The imprisonment of Blagojevich, a Democrat, means the last two Illinois governors will be behind bars, and he becomes the fourth governor in the state to be convicted of crimes since the 1960s. His Republican predecessor George Ryan is also in prison.

AIDE'S SUICIDE

Dozens more underlings have been convicted in federal corruption investigations.
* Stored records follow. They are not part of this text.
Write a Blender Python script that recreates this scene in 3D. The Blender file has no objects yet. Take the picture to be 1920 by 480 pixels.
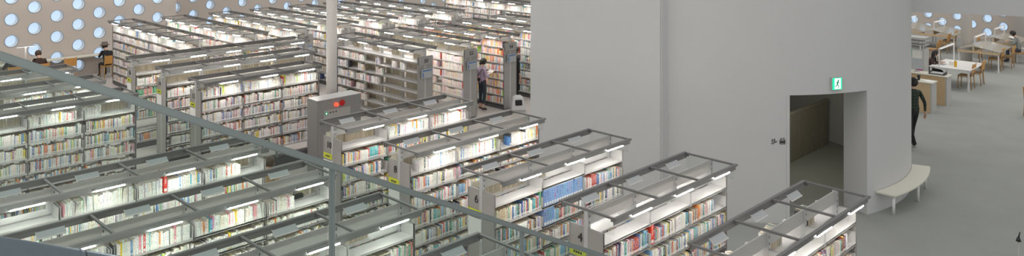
import bpy, bmesh, math, random
import numpy as np
from mathutils import Vector, Matrix
from mathutils.bvhtree import BVHTree
PI = math.pi
SC = bpy.context.scene
COL = SC.collection
F_PX, CAM_H = 1481.0, 5.8
AX, AY = .7003, .7138                      # the library grid: direction A; direction B = (-AY, AX)
ROT_A = math.atan2(AY, AX)
def W(u, v, z=0.0): return Vector((u*AX - v*AY, u*AY + v*AX, z))

# ---------------------------------------------------------------- materials
def newmat(name):
    m = bpy.data.materials.new(name); m.use_nodes = True
    nt = m.node_tree; b = nt.nodes['Principled BSDF']
    return m, nt, b
def mat(name, col, rough=.6, metal=0., noise=0., nscale=8., emit=None, estr=0., bump=0., trans=0.):
    m, nt, b = newmat(name)
    b.inputs['Base Color'].default_value = (*col, 1); b.inputs['Roughness'].default_value = rough
    b.inputs['Metallic'].default_value = metal
    tc = nt.nodes.new('ShaderNodeTexCoord'); nz = nt.nodes.new('ShaderNodeTexNoise')
    nz.inputs['Scale'].default_value = nscale; nz.inputs['Detail'].default_value = 4
    nt.links.new(tc.outputs['Object'], nz.inputs['Vector'])
    if noise:
        mx = nt.nodes.new('ShaderNodeMix'); mx.data_type = 'RGBA'
        mx.inputs['A'].default_value = (*[c*(1-noise) for c in col], 1)
        mx.inputs['B'].default_value = (*[min(1, c*(1+noise)) for c in col], 1)
        nt.links.new(nz.outputs['Fac'], mx.inputs['Factor']); nt.links.new(mx.outputs['Result'], b.inputs['Base Color'])
    if bump:
        bp = nt.nodes.new('ShaderNodeBump'); bp.inputs['Strength'].default_value = bump; bp.inputs['Distance'].default_value = .01
        nt.links.new(nz.outputs['Fac'], bp.inputs['Height']); nt.links.new(bp.outputs['Normal'], b.inputs['Normal'])
    if emit:
        b.inputs['Emission Color'].default_value = (*emit, 1); b.inputs['Emission Strength'].default_value = estr
    return m
def glassmat(name, tint, refl=.06, gcol=(1,1,1)):
    m = bpy.data.materials.new(name); m.use_nodes = True; nt = m.node_tree
    for n in list(nt.nodes): nt.nodes.remove(n)
    o = nt.nodes.new('ShaderNodeOutputMaterial'); t = nt.nodes.new('ShaderNodeBsdfTransparent'); g = nt.nodes.new('ShaderNodeBsdfGlossy')
    mx = nt.nodes.new('ShaderNodeMixShader'); fr = nt.nodes.new('ShaderNodeFresnel'); fr.inputs['IOR'].default_value = 1.3
    ma = nt.nodes.new('ShaderNodeMath'); ma.operation = 'ADD'; ma.inputs[1].default_value = refl; ma.use_clamp = True
    t.inputs['Color'].default_value = (*tint, 1); g.inputs['Roughness'].default_value = .02; g.inputs['Color'].default_value = (*gcol, 1)
    ge = nt.nodes.new('ShaderNodeNewGeometry'); iv = nt.nodes.new('ShaderNodeMath'); iv.operation = 'SUBTRACT'; iv.inputs[0].default_value = 1
    ml = nt.nodes.new('ShaderNodeMath'); ml.operation = 'MULTIPLY'; nt.links.new(ge.outputs['Backfacing'], iv.inputs[1])
    nt.links.new(fr.outputs[0], ma.inputs[0]); nt.links.new(ma.outputs[0], ml.inputs[0]); nt.links.new(iv.outputs[0], ml.inputs[1]); nt.links.new(ml.outputs[0], mx.inputs[0])
    nt.links.new(t.outputs[0], mx.inputs[1]); nt.links.new(g.outputs[0], mx.inputs[2]); nt.links.new(mx.outputs[0], o.inputs[0])
    return m
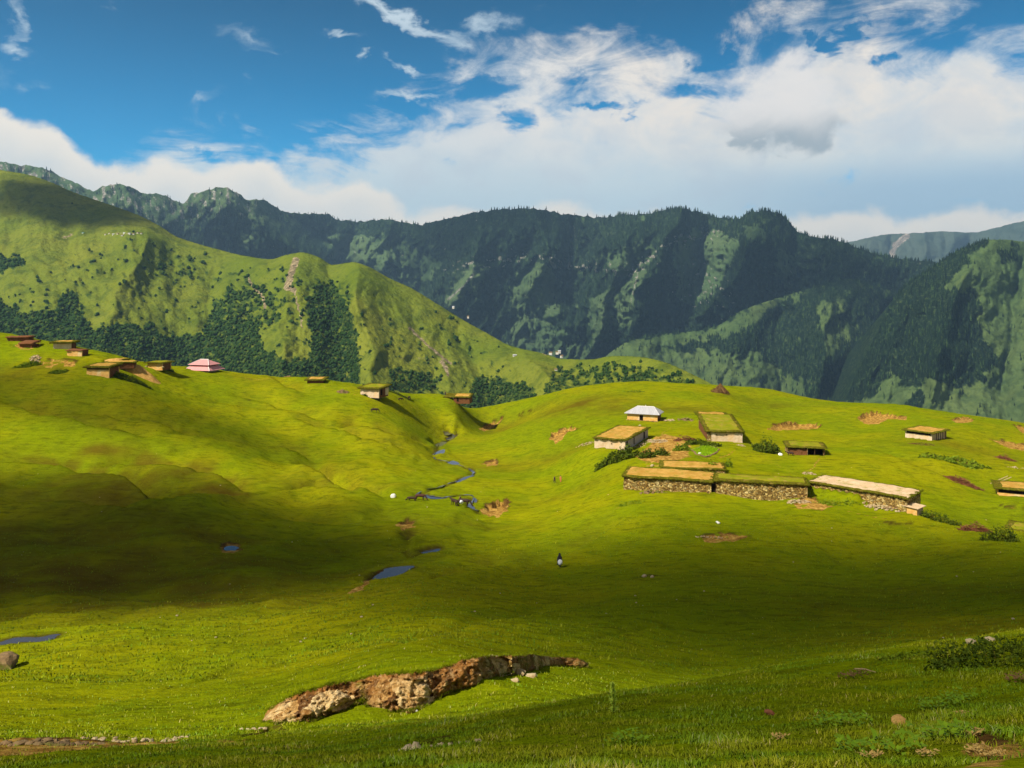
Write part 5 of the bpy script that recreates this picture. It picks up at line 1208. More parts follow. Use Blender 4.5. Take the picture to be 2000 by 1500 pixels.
def person(px, py, rot, s, label, top, legs, hood=None, walk=.25, lean=0., robe=False, loc=None):
    c = loc or locate(px, py); root = thing('person', label, 'person', c, rot)
    hips = .92; sh = 1.42; lx = lean
    J = [((0, 0, hips), (.13, .10)), ((lx * .4, 0, 1.15), (.12, .09)), ((lx * .8, 0, sh), (.15, .09)), ((lx, 0, sh + .10), .05), ((lx * 1.15, 0, sh + .22), (.085, .095)), ((lx * 1.15, 0, sh + .32), .075)]
    E = [(0, 1), (1, 2), (2, 3), (3, 4), (4, 5)]
    for sd in (-1, 1):
        k_ = walk * sd; i = len(J)
        J += [((0, .09 * sd, hips - .06), .085), ((k_ * .55, .10 * sd, .50), .06), ((k_ - (.05 if sd < 0 else 0), .10 * sd, .09), .04), ((k_ + .10, .10 * sd, .04), .035)]; E += [(0, i), (i, i + 1), (i + 1, i + 2), (i + 2, i + 3)]
        i = len(J); J += [((lx * .8, .19 * sd, sh - .02), .055), ((lx * .6 - k_ * .3, .25 * sd, 1.14), .042), ((lx * .7 + .12 - k_ * .4, .23 * sd, .90), .030), ((lx * .7 + .15 - k_ * .4, .23 * sd, .82), (.036, .02))]; E += [(2, i), (i, i + 1), (i + 1, i + 2), (i + 2, i + 3)]
        j = i + 3
        for f_, (dx_, ln_) in enumerate([(-.028, .062), (-.010, .075), (.010, .070), (.028, .055)]):
            b0 = len(J); p = Vector(J[j][0]); J += [((p.x + dx_, p.y, p.z - .035), .009), ((p.x + dx_ * 1.2 + .012, p.y - .006 * sd, p.z - .035 - ln_), .008)]; E += [(j, b0), (b0, b0 + 1)]
        b0 = len(J); J += [((p.x + .045, p.y - .01 * sd, p.z + .0), .010), ((p.x + .062, p.y - .016 * sd, p.z - .045), .009)]; E += [(j, b0), (b0, b0 + 1)]
    i = len(J); J += [((lx * 1.15 + .105, 0, sh + .235), .012)]; E += [(4, i)]
    skin('body', J, E, M_SKIN, root, sc_=s)
    def lathe(name, prof, mat, flat_=.72, wob=.03):
        V = []; n = 18
        for z, r_, x in prof:
            for a in range(n): t_ = 2 * math.pi * a / n; rr = r_ * (1 + wob * math.sin(a * 4.7 + z * 9)); V.append((x + math.cos(t_) * rr * flat_, math.sin(t_) * rr, z))
        fs = [(k_ * n + a, k_ * n + (a + 1) % n, (k_ + 1) * n + (a + 1) % n, (k_ + 1) * n + a) for k_ in range(len(prof) - 1) for a in range(n)]
        q = MB().add(V, fs).build(name, mat, root, smooth=True); q.scale = (s,) * 3; return q
    if robe: lathe('tunic', [(.35, .33, .0), (.6, .29, .0), (.92, .24, lx * .2), (1.15, .21, lx * .4), (1.36, .22, lx * .7), (1.47, .12, lx * .85), (1.50, .06, lx * .9)], top)
    else: lathe('tunic', [(.62, .24, .0), (.92, .20, lx * .1), (1.15, .19, lx * .4), (1.38, .21, lx * .75), (1.47, .11, lx * .85), (1.50, .06, lx * .9)], top)
    for sd in (-1, 1):
        k_ = walk * sd; m = MB().bar((0, .09 * sd, .93), (k_ * .55, .10 * sd, .50), .105, .085, 10).bar((k_ * .55, .10 * sd, .52), (k_ - (.05 if sd < 0 else 0), .10 * sd, .12), .085, .07, 10); q = m.build('trouser_leg', legs, root); q.scale = (s,) * 3
    if hood: lathe('shawl', [(.78, .33, -.06), (1.0, .32, -.05), (1.3, .29, lx * .6 - .03), (1.46, .19, lx * .9 - .02), (1.56, .135, lx * 1.15 - .02), (1.68, .135, lx * 1.15 - .02), (1.80, .09, lx * 1.15 - .03), (1.84, .01, lx * 1.15 - .03)], hood, .85)
    else:
        q = MB().rock((lx * 1.15 - .02, 0, sh + .30), .105, 2, 1., 2, .05).build('hair', M_HAIR, root, smooth=True); q.scale = (s,) * 3
    return root
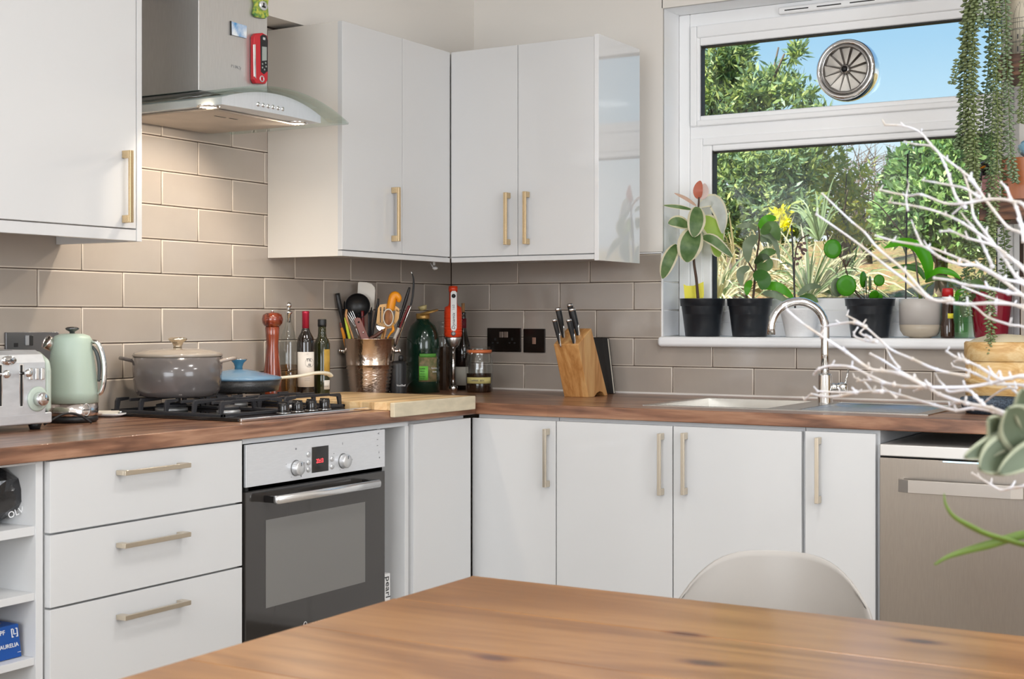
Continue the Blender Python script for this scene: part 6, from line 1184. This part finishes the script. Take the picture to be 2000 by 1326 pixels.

One of Blagojevich's aides, Christopher Kelly, committed suicide in 2009 before going to prison, saying that prosecutors had pressed him to cooperate in the case against his former boss.

Northwestern University law professor Ronald Allen has called the corrupt practices in Illinois "a hideous bog" that never seemed to dry up.

When Blagojevich and a top aide were charged, local U.S. Attorney Patrick Fitzgerald said authorities had halted a potential crime spree that would have made Illinois native Abraham Lincoln "roll over in his grave."

At the end of his first trial in August 2009, a single juror held out and refused to convict Blagojevich on the bulk of the counts, and a mistrial was declared on all but one count of lying to investigators.

At his second trial, with his campaign fund exhausted and his eloquent defense lawyer Sam Adam, Jr., declining to continue on the case, Blagojevich was found guilty of 17 of 20 counts by the jury of 11 women and one man.

They acquitted him of a single bribery count and deadlocked on two other counts, one related to a school grant sought by then-U.S. Representative Rahm Emanuel, later Obama's chief of staff and now Chicago's mayor.

The first Democrat elected Illinois governor in 30 years, Blagojevich eventually alienated Illinois lawmakers, passing out largesse while the state's finances suffered.

His popularity sank to unprecedented lows during his second term, and Blagojevich was heard on the FBI tape-recordings profanely pushing aides to trade the Senate seat for a well-paid position for him because he despised being governor.

At one point on the tapes Blagojevich cursed Obama for taking away his own chance at higher office, showing the now-disgraced Blagojevich once had loftier aspirations.